Yary, who seems still upset about it, thinks he made a poor impression in his first weeks with the Vikings because he was turned around after preparing for the College All-Stars annual exhibition against the Green Bay Packers. Norm Van Brocklin, the College All-Star coach, ran the same offense as Gran'ts except for the numbering system; Van Brocklin's odd-numbered plays went left, Grant's to the right.

Finally unleashed in 1969, Yary started in 150 consecutive games through 1979. The stretch included four Super Bowls among a team-record 20 playoff games.

"Ron, it's safe to say, was the best I played with," Voigt said. "He was dominant. If the Vikings hadn't won those small battles (behind Yary), the Fran Tarkentons, Chuck Foremans, Ahmad Rashads and Sammy Whites weren't going to win the other battles."

Yary says he always craved contact. Even as a 3-year-old, he thought it was fun to jump off 10-foot decks onto sidewalks. Getting knocked down, he said, was as much fun as knocking someone down.

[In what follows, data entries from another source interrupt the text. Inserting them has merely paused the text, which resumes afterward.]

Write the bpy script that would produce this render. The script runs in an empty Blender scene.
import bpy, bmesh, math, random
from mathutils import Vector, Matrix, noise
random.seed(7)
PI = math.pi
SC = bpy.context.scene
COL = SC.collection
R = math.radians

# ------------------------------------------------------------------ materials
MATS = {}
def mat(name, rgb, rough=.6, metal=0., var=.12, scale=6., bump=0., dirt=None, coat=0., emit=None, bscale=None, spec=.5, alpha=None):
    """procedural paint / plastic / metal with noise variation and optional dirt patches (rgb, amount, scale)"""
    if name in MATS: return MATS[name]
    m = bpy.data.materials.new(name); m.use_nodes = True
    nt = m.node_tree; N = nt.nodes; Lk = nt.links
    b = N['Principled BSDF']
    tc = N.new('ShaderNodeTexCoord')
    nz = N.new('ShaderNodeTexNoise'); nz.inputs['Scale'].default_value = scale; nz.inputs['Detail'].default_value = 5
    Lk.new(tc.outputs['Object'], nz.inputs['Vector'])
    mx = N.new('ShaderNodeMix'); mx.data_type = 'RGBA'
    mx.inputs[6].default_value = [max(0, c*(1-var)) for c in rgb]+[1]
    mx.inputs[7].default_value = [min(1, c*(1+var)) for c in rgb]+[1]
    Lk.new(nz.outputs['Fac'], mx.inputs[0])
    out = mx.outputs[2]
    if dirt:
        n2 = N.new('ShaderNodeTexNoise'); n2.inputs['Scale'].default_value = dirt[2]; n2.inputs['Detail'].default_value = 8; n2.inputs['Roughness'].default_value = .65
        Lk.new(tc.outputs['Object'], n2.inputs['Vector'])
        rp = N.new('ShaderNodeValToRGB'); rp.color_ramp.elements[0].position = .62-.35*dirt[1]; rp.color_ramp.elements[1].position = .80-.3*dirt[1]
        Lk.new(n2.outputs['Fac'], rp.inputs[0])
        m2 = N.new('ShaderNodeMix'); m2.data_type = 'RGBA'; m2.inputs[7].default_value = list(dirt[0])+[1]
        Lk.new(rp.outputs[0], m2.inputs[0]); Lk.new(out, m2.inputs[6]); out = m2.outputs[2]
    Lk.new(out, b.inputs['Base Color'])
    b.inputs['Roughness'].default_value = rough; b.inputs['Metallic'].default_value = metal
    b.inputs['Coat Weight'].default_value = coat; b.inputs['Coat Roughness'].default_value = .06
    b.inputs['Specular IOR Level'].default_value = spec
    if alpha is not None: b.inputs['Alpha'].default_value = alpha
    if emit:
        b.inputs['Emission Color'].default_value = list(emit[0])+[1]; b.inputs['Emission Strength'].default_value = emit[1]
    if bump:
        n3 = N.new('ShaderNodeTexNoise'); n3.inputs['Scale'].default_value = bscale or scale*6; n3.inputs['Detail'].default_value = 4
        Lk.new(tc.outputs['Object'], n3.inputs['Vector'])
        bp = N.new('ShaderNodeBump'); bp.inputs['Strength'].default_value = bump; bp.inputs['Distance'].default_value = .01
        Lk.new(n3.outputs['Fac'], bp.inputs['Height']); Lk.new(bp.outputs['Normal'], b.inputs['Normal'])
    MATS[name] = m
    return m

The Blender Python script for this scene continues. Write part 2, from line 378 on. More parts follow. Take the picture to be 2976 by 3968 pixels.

He tried to play professionally on the same emotional level. Yary said he barely glanced at the weekly game plan and probably spent less than 45 minutes during his career looking at playbooks. He wasn't technically sound, according to Michels, until his final five or six seasons.

He made up for it with his quiet, simmering intensity.

"You cannot believe how he got up for a football game," Michels said.

That intensity led to Yary's departure from the Vikings in 1982. Upset by an article that said Minnesota was looking for a new right tackle, he demanded a trade and was sent to the Los Angeles Rams. He played one more season and retired. He called his departure the biggest mistake of his life.

Michels, an in-your-face coach, worried for years about how their relationship had ended. Yet, a few months ago, Yary asked him to be his presenter at the induction ceremonies.

"To me, it's the greatest compliment ever received," Michels said. "That just floored me."

Consider it a final knockdown on Yary's way to the Hall of Fame.